Tré used his SJC Custom drums and all manner of percussion, and Mike Dirnt had his '60s Precision Basses, although on several songs Butch persuaded him to try a favourite short-scale Mustang Bass fitted with flatwounds. "I've done it before myself on millions of records, but I've got tired of that real glassy piano-like brand-new-strings-on-a-P-Bass sound. It doesn't sound good to me any more. I like the big boomy warmth and the rubbery mid-range of a '70s bass sound, which is my Mustang, or even sometimes a P-Bass with flatwounds."
Mike's basses went through a Radial JD7 signal splitter into Butch's Collins 356E tube compressor, and the preamp was one of those in the Quad Eight board. "Then I'd run him in line-level mode into UA's Ampeg B15 Portaflex plug-in," he says. "I'm an avid UA fan, and I use the shit out of their plug-ins. Like, you can get so many versatile sounds out of that one bass amp simulation — you can go woolly and beefy and overdriven and gnarly and fuzzy, or you can go super clean and bouncy. So we went all over the map, depending on the song."
Keyboards were rare on the album. "It's not that kind of band," Butch says. "But we did do some flourishes, organs and stuff, which was all from things I had in-house here. Yeah, that's harpsichord or maybe celeste on 'Graffitia', in the little Brian Wilson breakdown section. There were sections we really wanted to go out of the box, and 'Graffitia' is one of my favourites on the record — it sounds like a combination of the Clash meets the Beach Boys."
The Spice Of Life
The production work shows no signs of drying up for Butch Walker. Following the Green Day sessions, he cut new songs for forthcoming releases with Jewel, the Wallflowers, Billy Idol and Lovelytheband. "You wouldn't think to put these guys in the same room with each other, normally," he says, "but I love that. I grew up on so many different styles of music."
Meanwhile, Butch continues to balance his own solo work with his production for others. "I love both," he says with a shrug. "I think it's just in me, and I don't really want to stop doing either.
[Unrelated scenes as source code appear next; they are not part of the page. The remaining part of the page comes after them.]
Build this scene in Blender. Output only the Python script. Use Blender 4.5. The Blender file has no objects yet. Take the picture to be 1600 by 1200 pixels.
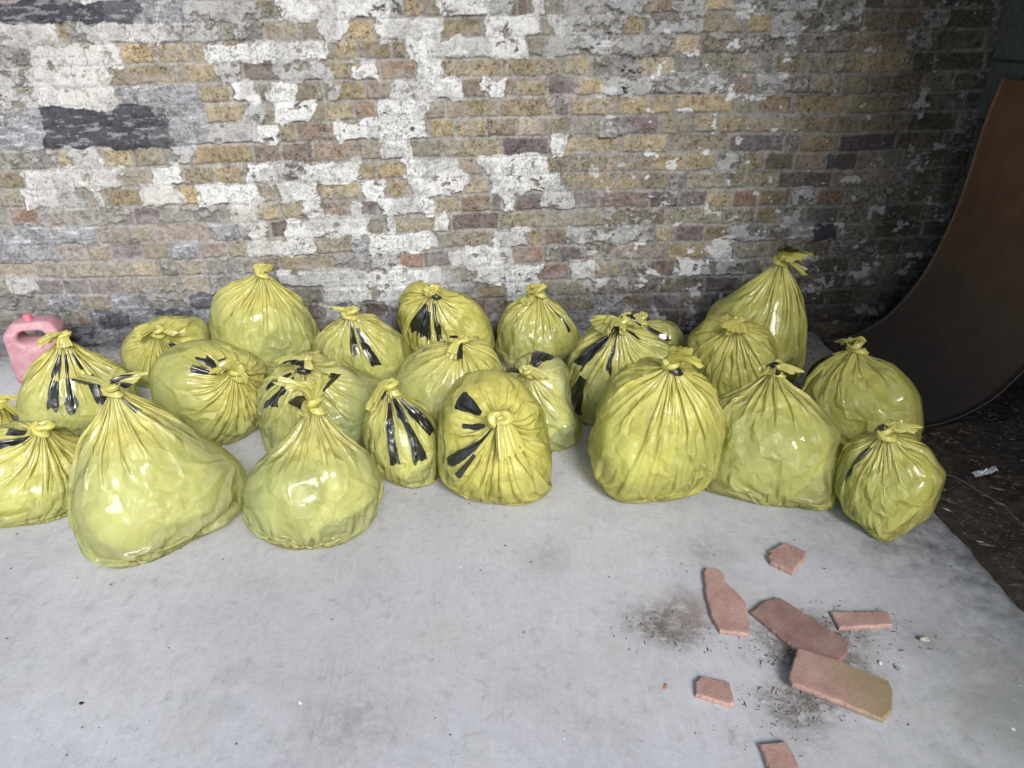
import bpy, bmesh, math, random
import numpy as np
from mathutils import Vector, Matrix
random.seed(7); rng = np.random.default_rng(7)
R = math.radians
sc = bpy.context.scene
COL = sc.collection
# ------------------------------------------------------------------ camera
PITCH, YAW, ROLL, DIST, HCAM, FPX = R(26), R(1.98), R(-1.0), 3.212, 1.332, 1200.0
fw = np.array([math.sin(YAW)*math.cos(PITCH), math.cos(YAW)*math.cos(PITCH), -math.sin(PITCH)])
rt = np.array([math.cos(YAW), -math.sin(YAW), 0.0]); up = np.cross(rt, fw)
cr, sr = math.cos(ROLL), math.sin(ROLL)
rt, up = cr*rt + sr*up, -sr*rt + cr*up
EYE = np.array([0, -DIST, HCAM])
cam = bpy.data.objects.new('camera', bpy.data.cameras.new('camera')); COL.objects.link(cam)
cam.data.sensor_width = 36; cam.data.lens = 36*FPX/1600; cam.data.clip_start = 0.02; cam.data.clip_end = 500
m = Matrix.Identity(4)
for i in range(3):
    m[i][0], m[i][1], m[i][2], m[i][3] = rt[i], up[i], -fw[i], EYE[i]
cam.matrix_world = m
sc.camera = cam
# ------------------------------------------------------------------ light
SUN_EL, SUN_AZ = R(34), R(16)          # soft daylight from behind the camera, a little from the right
world = bpy.data.worlds.new('World'); sc.world = world; world.use_nodes = True
wn = world.node_tree.nodes; bg = wn['Background']; bg.inputs[1].default_value = 0.09
sky = wn.new('ShaderNodeTexSky'); sky.sky_type = 'NISHITA'; sky.sun_disc = False
sky.sun_elevation = SUN_EL; sky.sun_rotation = R(180) - SUN_AZ; sky.air_density = 1.2; sky.dust_density = 1.5
world.node_tree.links.new(sky.outputs[0], bg.inputs[0])
sun = bpy.data.objects.new('sun', bpy.data.lights.new('sun', 'SUN')); COL.objects.link(sun)
sun.data.energy = 1.5; sun.data.angle = R(19); sun.data.color = (0.985, 0.99, 1.0)
Ldir = Vector((math.sin(SUN_AZ)*math.cos(SUN_EL), -math.cos(SUN_AZ)*math.cos(SUN_EL), math.sin(SUN_EL)))
sun.rotation_euler = Ldir.to_track_quat('Z', 'Y').to_euler()
sc.view_settings.view_transform = 'Standard'; sc.view_settings.look = 'None'
sc.view_settings.exposure = 1.34; sc.view_settings.gamma = 1
sc.cycles.max_bounces = 7; sc.cycles.transparent_max_bounces = 8
sc.cycles.use_denoising = True

# ------------------------------------------------------------------ helpers
def ray(px, py):
    d = fw + rt*(px-800)/FPX + up*(600-py)/FPX
    return d
def ground(px, py, z=0.0):
    d = ray(px, py); return EYE + d*((z-HCAM)/d[2])
def on_wall(px, py, y=0.0):
    d = ray(px, py); return EYE + d*((y-EYE[1])/d[1])
def tag(o, label=None, cat=None, group=None, kind=None):
    if label: o['label'] = label
    if cat: o['category'] = cat
    if group: o['group'] = group
    if kind: o['kind'] = kind
    return o
def link_mesh(name, verts, faces, mat, parent=None, smooth=True, attrs=None, uv=None):
    me = bpy.data.meshes.new(name)
    verts = np.asarray(verts, dtype=np.float32).reshape(-1, 3)
    if isinstance(faces, np.ndarray):
        n, k = faces.shape
        me.vertices.add(len(verts)); me.vertices.foreach_set('co', verts.ravel())
        me.loops.add(n*k); me.loops.foreach_set('vertex_index', faces.ravel().astype(np.int32))
        me.polygons.add(n); me.polygons.foreach_set('loop_start', np.arange(0, n*k, k, dtype=np.int32))
        me.update(calc_edges=True)
    else:
        me.from_pydata([tuple(map(float, v)) for v in verts], [], faces); me.update()
    if smooth: me.polygons.foreach_set('use_smooth', [True]*len(me.polygons))
    for k, a in (attrs or {}).items():
        a = np.asarray(a, dtype=np.float32)
        if a.ndim == 2:
            at = me.attributes.new(k, 'FLOAT_COLOR', 'POINT')
            if a.shape[1] == 3: a = np.concatenate([a, np.ones((len(a), 1), np.float32)], 1)
            at.data.foreach_set('color', a.ravel())
        else:
            me.attributes.new(k, 'FLOAT', 'POINT').data.foreach_set('value', a.ravel())
    if mat: me.materials.append(mat)
    o = bpy.data.objects.new(name, me); COL.objects.link(o)
    if parent: o.parent = parent
    return o
def grid_faces(n, mcols, wrap=False):
    i = np.arange(n if wrap else n-1)[:, None]; j = np.arange(mcols-1)[None, :]
    i2 = (i+1) % n
    return np.stack([i*mcols+j, i2*mcols+j, i2*mcols+j+1, i*mcols+j+1], -1).reshape(-1, 4)
def empty(name, loc, rz=0):
    o = bpy.data.objects.new(name, None); COL.objects.link(o); o.location = [float(a) for a in loc]
    o.rotation_euler.z = rz; o.empty_display_size = .05; return o

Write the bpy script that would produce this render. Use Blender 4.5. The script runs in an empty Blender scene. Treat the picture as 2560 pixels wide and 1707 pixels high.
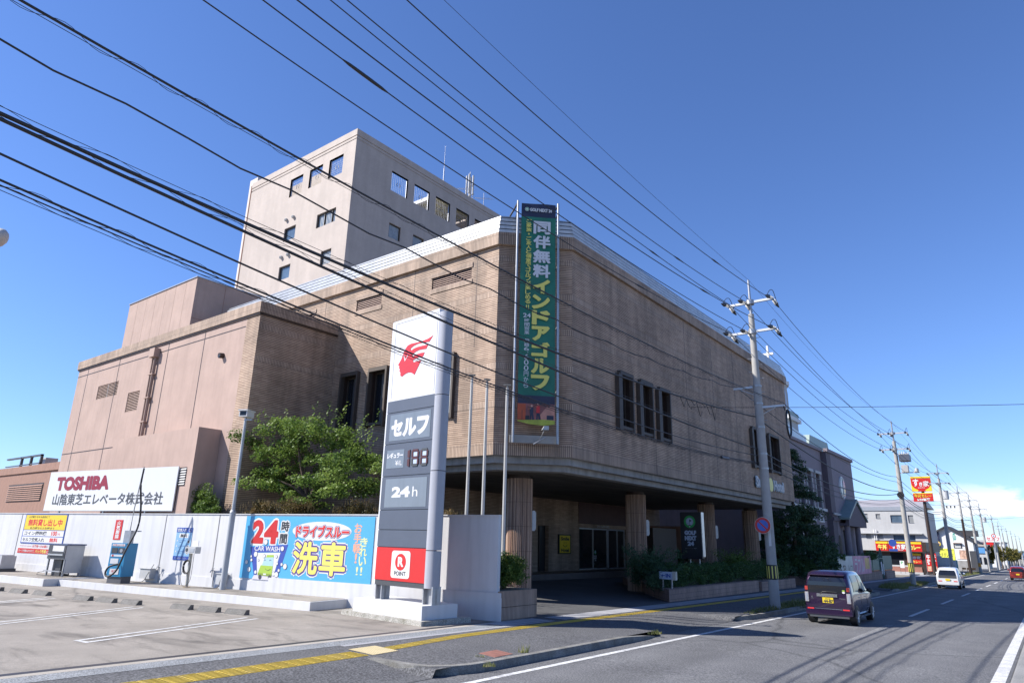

But making records, helping someone create and get to the finish line of an artistic vision that they have, for lack of sounding pretentious, is one of my favourite things ever."
Making The Singer Comfortable
Recording Billie Joe Armstrong's vocals provided a good example of the way an experienced producer knows when to pull back. Singers need their comfort zones, and it's unwise to shift them away. "Billie has always done his own vocals," Butch Walker says, "so he was like, 'Hey man, would you be bummed if I did what's left of the vocals on these songs at home?' I was like 'Hell no, you've been doing this for 30 years, and you're a great punk rock singer — there's no way I'm gonna teach you anything new on how to sing!' I said you're better off being comfortable."
Making musicians comfortable is near the top of any producer's to-do list, and it especially applies to singers. "The vocal is everything in a song," Butch says. "Everything. If we don't have that and if it's not as good as it can be and it's not comfortable, then why bother? So I'm not going to say 'Oh no, I have the best microphone for you here.' I don't care what you sing into! I'd have you singing into a fucking 57, and I'm gonna make it sound good. His tracks all came in sounding amazing anyway, because he's just used to doing vocals with Chris. So I said by all means, man, get in there and do it."
In fact, a lot of the vocals that ended up on the record were the demo vocals. Butch would sometimes add harmonies and background vocal parts himself: there was no egotistical insistence that the band had to do everything.
Amp Options
There are some cool guitar amps at Butch Walker's place, including a Goodsell Labrador 40 ("made by Richard Goodsell in Atlanta, Georgia, and basically like an AC30"), a BadCat Cub IV 40R ("one of my favourite amps, which John Thompson makes down in Newport"), and a 3 Monkeys Orangutan ("sort of like my Bassman"), plus a Two Rock Emerald Pro, a '65 Princeton Reverb, and an old purple-stripe Mesa Boogie Mark III head. "Billie would do a lot of the guitars here," he says of the Green Day sessions, "and then he would go do extra parts back at his place. I think he would just always use the amps that he has, but he brought some of his amps down here. He had an old Park, which has been modded — super crazy high gain. And he had a Divided By 13, which was a little more glassy, a bit more transparent."
Any of the amps can be patched into two 2x12 cabs that Butch has permanently miked in an isolation cabinet. But the arrival of a Universal Audio OX Amp Top Box — a sort of combined load box, attenuator and modeller — has seen a shift of tactics. "It's been a game-changer for me," he says. "Half the time I don't use my cabinets any more. I'll just run my heads into the OX. They have such great cabs and mics built into that thing now — the room mics are insanely accurate and great. I can get an even bigger sound than I can get in my studio, if I wanted it. But, you know, Billie was never asking me, like, 'Hey, is that through a cabinet or is that direct?' It was just a combination of all these killer guitar sounds. It worked out great having that setup."